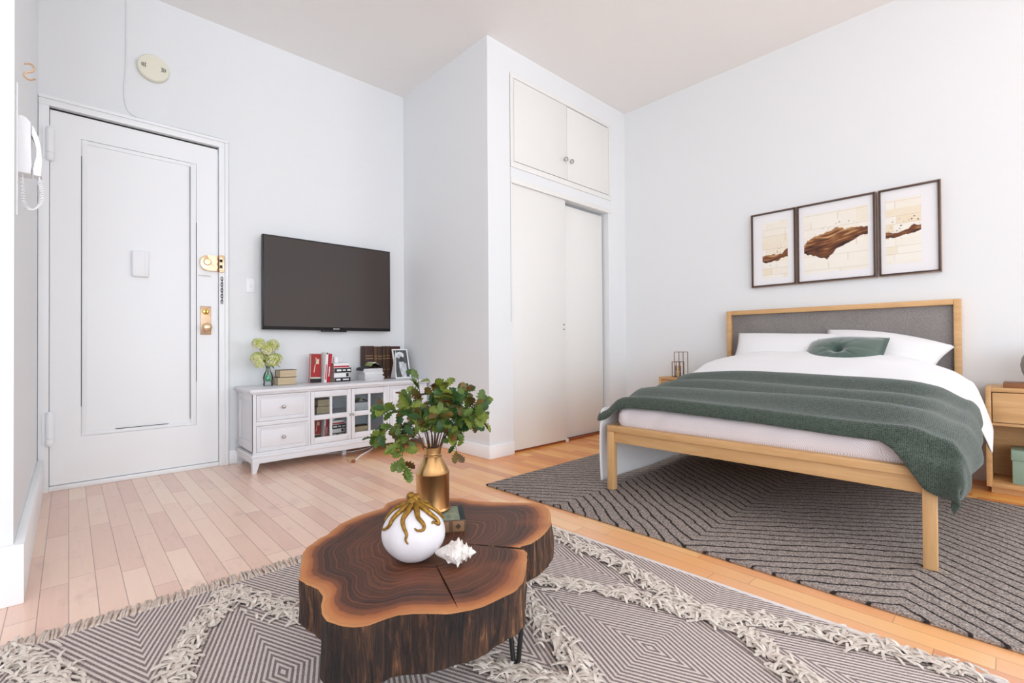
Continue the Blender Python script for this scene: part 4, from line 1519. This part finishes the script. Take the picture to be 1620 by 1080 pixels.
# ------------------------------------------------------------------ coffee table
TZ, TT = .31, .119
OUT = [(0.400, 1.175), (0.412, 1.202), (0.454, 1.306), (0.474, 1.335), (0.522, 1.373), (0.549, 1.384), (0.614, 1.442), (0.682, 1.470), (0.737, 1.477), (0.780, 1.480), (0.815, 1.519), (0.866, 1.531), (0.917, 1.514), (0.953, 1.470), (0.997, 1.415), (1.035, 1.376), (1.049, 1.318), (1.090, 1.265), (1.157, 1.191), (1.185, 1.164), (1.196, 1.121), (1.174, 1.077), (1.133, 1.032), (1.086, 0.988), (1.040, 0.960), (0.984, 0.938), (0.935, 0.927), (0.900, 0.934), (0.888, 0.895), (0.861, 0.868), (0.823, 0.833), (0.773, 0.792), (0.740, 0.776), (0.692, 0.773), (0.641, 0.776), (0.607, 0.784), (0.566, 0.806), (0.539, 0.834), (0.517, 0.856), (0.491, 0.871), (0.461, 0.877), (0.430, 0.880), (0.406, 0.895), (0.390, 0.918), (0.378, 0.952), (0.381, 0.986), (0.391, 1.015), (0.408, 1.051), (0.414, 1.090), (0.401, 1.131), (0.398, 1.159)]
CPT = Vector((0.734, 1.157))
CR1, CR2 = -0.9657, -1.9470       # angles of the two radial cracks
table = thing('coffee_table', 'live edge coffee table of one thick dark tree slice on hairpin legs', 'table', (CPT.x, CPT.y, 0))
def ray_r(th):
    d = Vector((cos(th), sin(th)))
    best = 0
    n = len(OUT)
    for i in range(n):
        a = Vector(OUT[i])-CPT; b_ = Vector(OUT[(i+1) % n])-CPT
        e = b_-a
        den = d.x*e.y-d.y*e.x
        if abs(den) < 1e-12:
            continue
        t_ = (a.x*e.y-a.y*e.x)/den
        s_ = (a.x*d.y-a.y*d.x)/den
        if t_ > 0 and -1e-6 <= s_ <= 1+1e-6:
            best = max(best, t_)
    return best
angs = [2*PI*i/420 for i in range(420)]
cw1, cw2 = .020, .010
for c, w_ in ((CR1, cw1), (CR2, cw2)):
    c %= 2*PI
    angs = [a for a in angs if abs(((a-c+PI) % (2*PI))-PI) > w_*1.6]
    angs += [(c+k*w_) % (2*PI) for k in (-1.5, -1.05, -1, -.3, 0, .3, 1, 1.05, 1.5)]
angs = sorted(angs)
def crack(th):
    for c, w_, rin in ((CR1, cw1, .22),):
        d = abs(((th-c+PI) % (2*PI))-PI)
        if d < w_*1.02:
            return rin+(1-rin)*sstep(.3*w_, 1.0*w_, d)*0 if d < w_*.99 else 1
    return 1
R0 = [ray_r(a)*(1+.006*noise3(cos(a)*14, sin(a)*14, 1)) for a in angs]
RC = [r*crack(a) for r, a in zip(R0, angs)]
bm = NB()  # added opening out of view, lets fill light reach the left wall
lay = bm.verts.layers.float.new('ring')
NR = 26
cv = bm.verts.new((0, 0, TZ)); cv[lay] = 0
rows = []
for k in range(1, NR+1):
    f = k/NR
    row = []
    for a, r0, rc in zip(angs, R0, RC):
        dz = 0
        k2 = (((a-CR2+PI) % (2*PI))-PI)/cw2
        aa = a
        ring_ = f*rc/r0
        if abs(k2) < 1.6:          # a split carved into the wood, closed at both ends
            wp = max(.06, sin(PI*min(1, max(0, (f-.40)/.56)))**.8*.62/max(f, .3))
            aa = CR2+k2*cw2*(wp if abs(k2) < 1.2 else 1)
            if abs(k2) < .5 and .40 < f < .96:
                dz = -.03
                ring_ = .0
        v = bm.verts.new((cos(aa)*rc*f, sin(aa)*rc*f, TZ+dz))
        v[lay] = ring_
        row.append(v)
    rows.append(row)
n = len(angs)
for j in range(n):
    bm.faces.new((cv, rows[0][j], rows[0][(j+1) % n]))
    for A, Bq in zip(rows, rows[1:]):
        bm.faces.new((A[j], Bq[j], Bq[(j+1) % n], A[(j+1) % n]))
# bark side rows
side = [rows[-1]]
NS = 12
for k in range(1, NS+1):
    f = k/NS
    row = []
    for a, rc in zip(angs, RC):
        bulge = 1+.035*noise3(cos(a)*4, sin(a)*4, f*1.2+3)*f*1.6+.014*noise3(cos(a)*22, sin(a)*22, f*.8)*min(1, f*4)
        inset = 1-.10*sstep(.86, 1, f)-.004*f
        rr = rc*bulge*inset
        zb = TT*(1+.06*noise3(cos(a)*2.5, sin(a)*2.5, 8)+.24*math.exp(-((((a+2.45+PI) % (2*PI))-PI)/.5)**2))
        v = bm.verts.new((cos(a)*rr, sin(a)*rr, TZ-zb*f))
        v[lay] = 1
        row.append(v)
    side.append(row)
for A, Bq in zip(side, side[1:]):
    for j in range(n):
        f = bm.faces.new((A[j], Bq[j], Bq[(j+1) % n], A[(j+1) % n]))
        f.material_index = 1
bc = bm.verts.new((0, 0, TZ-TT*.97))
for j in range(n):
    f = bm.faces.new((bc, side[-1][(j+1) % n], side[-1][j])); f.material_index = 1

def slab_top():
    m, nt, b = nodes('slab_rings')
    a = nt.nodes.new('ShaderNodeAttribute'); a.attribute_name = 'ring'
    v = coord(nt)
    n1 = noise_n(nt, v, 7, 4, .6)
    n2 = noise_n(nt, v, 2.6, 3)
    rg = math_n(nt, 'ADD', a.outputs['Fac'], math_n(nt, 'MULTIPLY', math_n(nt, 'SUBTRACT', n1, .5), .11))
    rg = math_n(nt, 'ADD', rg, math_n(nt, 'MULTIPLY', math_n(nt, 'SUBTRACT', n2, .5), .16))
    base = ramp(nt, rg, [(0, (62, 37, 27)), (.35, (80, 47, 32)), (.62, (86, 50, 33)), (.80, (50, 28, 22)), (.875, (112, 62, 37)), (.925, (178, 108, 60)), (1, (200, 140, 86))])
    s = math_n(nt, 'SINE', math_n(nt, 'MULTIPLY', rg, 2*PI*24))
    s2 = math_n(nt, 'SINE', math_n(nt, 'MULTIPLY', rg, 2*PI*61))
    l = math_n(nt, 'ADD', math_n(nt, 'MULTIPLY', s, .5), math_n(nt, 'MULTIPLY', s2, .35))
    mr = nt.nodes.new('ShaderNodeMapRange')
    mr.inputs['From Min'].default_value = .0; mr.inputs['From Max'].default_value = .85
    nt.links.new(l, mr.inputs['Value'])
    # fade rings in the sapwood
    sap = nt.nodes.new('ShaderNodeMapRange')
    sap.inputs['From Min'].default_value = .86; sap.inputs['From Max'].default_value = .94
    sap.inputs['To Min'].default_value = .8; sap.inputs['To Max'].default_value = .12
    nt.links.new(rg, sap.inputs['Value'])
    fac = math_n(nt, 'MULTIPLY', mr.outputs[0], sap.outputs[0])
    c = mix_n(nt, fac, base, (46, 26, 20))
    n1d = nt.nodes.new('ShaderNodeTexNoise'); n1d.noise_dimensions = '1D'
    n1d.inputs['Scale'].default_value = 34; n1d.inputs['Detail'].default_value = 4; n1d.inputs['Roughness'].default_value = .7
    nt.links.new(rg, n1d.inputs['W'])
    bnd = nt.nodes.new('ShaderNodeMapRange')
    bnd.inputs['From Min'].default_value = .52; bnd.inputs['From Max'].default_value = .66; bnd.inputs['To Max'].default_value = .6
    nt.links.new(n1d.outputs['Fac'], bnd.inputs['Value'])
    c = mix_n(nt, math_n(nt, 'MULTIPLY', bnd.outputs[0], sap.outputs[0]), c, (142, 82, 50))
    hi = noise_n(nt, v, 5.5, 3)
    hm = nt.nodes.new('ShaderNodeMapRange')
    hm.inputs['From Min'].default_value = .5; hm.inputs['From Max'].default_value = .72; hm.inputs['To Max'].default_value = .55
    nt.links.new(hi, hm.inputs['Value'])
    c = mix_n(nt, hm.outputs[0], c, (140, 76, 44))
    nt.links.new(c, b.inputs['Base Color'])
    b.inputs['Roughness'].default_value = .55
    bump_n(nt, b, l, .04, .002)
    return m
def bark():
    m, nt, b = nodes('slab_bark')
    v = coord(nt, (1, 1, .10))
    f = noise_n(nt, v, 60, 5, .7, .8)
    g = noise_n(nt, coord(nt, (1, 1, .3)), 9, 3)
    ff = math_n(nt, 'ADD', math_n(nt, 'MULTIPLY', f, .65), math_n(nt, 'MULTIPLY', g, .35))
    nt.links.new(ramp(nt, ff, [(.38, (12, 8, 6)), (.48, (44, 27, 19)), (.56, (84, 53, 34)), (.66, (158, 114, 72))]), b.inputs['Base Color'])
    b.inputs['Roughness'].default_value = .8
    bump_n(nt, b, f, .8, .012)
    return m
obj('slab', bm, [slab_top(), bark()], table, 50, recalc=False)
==
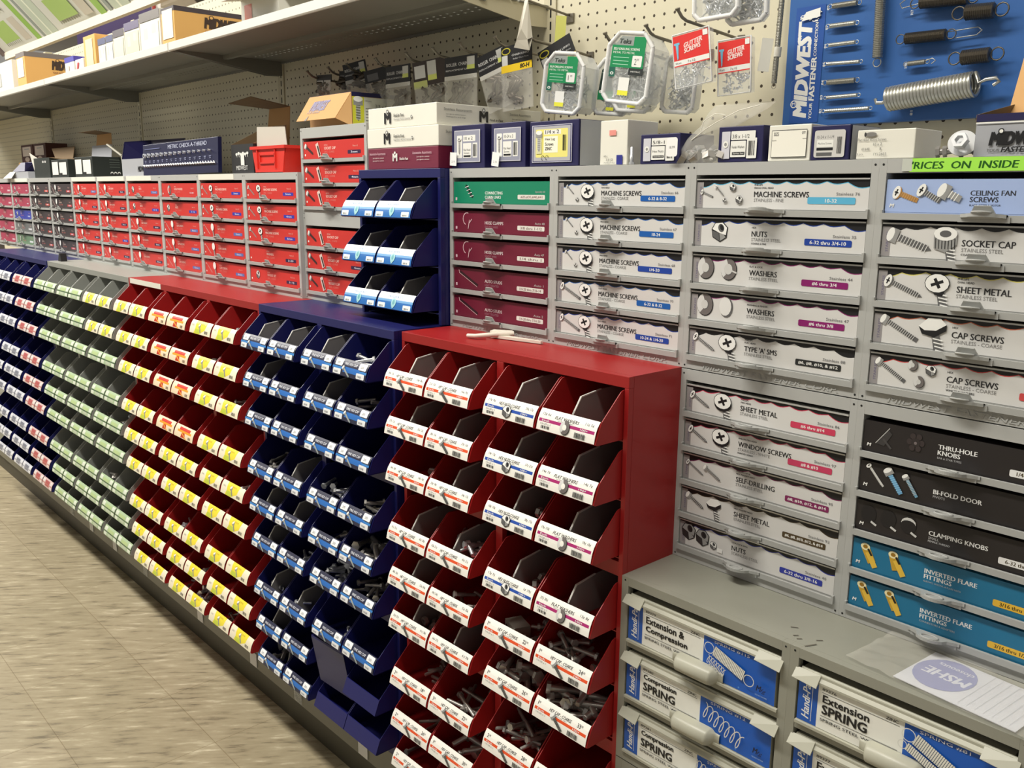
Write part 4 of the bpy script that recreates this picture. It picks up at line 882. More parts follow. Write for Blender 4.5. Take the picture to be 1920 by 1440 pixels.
...
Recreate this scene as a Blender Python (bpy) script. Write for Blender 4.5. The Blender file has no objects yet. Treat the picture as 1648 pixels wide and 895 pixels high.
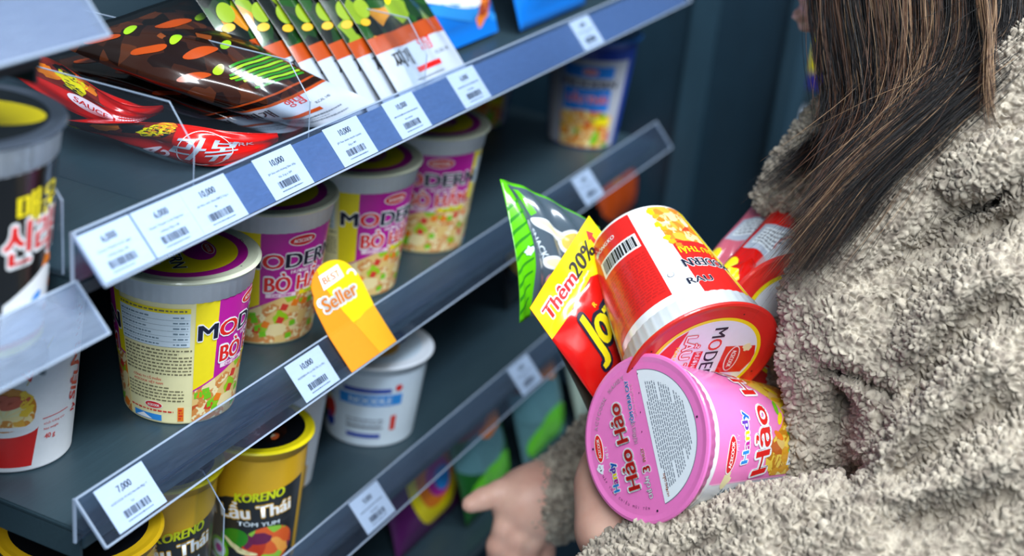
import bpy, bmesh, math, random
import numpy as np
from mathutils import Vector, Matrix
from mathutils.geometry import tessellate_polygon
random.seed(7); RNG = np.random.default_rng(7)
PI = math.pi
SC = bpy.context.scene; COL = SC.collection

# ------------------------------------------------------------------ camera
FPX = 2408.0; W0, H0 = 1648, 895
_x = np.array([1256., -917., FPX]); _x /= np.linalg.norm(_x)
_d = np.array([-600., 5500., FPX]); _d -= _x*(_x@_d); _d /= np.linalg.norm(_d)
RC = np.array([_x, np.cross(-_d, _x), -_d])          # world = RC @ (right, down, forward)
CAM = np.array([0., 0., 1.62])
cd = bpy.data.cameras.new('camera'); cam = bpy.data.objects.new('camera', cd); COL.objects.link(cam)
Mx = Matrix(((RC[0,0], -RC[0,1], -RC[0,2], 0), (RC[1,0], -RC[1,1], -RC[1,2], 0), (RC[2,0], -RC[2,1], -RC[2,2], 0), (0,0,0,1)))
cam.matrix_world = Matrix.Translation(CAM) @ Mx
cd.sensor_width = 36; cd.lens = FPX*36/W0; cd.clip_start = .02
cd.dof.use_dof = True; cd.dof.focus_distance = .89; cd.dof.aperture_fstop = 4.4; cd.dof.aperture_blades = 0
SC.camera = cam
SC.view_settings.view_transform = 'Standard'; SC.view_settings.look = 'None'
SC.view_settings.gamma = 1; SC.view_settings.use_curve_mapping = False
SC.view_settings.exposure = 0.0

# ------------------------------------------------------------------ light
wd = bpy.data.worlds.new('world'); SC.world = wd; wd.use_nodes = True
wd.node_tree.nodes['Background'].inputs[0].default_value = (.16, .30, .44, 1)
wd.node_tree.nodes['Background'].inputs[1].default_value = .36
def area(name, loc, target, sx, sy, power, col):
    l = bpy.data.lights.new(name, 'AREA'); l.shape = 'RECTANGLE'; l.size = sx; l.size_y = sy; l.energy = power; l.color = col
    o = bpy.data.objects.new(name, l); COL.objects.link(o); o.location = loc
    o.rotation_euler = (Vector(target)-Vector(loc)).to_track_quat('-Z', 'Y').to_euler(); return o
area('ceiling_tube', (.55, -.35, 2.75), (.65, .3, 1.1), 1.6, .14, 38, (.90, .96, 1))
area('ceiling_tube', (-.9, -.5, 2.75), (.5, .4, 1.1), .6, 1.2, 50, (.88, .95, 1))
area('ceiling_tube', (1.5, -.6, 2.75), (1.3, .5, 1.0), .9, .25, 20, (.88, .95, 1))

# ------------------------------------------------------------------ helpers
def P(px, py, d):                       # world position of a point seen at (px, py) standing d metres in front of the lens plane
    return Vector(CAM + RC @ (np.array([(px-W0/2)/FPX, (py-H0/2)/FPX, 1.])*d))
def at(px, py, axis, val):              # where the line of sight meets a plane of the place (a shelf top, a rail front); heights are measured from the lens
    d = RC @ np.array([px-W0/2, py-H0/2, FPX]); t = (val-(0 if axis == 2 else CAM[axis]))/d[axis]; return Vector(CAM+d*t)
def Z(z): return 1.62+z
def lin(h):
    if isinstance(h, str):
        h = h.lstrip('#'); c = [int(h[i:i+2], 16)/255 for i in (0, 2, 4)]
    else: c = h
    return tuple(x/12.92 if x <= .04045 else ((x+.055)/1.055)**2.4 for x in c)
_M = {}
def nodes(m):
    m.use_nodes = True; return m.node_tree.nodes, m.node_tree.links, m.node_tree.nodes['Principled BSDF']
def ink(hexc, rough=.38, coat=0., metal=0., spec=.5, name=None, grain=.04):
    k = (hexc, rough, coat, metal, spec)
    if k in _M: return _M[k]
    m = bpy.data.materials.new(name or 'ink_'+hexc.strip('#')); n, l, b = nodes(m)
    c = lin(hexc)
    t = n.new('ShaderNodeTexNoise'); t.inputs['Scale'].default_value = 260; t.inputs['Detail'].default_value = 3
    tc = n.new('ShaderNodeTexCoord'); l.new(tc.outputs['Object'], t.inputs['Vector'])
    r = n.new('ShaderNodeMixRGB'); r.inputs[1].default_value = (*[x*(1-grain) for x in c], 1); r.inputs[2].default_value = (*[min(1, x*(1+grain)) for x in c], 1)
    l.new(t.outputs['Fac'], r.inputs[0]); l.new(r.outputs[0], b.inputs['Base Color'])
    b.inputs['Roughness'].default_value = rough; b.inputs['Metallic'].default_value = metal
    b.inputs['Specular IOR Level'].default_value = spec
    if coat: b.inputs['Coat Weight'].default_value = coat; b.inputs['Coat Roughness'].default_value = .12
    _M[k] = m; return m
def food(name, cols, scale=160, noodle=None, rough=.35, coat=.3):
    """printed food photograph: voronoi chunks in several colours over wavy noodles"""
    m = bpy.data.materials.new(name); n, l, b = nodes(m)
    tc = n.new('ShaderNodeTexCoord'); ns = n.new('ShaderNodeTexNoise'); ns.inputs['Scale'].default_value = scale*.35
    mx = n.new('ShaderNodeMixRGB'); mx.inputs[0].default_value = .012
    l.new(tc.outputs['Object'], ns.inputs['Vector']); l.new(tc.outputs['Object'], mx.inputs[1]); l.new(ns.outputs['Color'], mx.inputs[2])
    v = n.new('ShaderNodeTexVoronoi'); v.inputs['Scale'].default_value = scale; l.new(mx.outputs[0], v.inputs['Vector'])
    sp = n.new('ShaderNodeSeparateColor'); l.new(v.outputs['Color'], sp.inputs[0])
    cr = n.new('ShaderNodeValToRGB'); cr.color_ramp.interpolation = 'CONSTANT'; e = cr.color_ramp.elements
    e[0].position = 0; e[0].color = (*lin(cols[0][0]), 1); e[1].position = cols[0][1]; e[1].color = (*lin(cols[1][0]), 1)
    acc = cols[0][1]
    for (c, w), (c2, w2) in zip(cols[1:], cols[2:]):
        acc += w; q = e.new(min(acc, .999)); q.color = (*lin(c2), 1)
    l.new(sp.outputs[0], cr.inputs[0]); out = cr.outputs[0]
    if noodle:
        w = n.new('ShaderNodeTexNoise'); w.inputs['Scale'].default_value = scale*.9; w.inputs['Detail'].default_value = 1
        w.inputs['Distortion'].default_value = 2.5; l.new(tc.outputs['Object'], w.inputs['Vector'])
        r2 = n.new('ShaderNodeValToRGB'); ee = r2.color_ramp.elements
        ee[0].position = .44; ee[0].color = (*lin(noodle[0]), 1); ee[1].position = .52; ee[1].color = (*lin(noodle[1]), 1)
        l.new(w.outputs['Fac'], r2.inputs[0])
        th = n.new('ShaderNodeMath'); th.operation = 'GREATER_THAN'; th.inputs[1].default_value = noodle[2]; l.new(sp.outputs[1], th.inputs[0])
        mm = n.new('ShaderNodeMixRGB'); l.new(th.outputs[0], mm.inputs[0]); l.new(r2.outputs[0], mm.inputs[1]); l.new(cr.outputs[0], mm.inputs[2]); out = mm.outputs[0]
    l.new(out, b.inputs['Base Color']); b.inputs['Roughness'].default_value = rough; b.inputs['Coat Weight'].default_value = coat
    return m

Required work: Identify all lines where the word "objects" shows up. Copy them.

Reply to the task:
Recreate this scene as a Blender Python (bpy) script. Write for Blender 4.5. The Blender file has no objects yet. Treat the picture as 1648 pixels wide and 895 pixels high.
cd = bpy.data.cameras.new('camera'); cam = bpy.data.objects.new('camera', cd); COL.objects.link(cam)
    o = bpy.data.objects.new(name, l); COL.objects.link(o); o.location = loc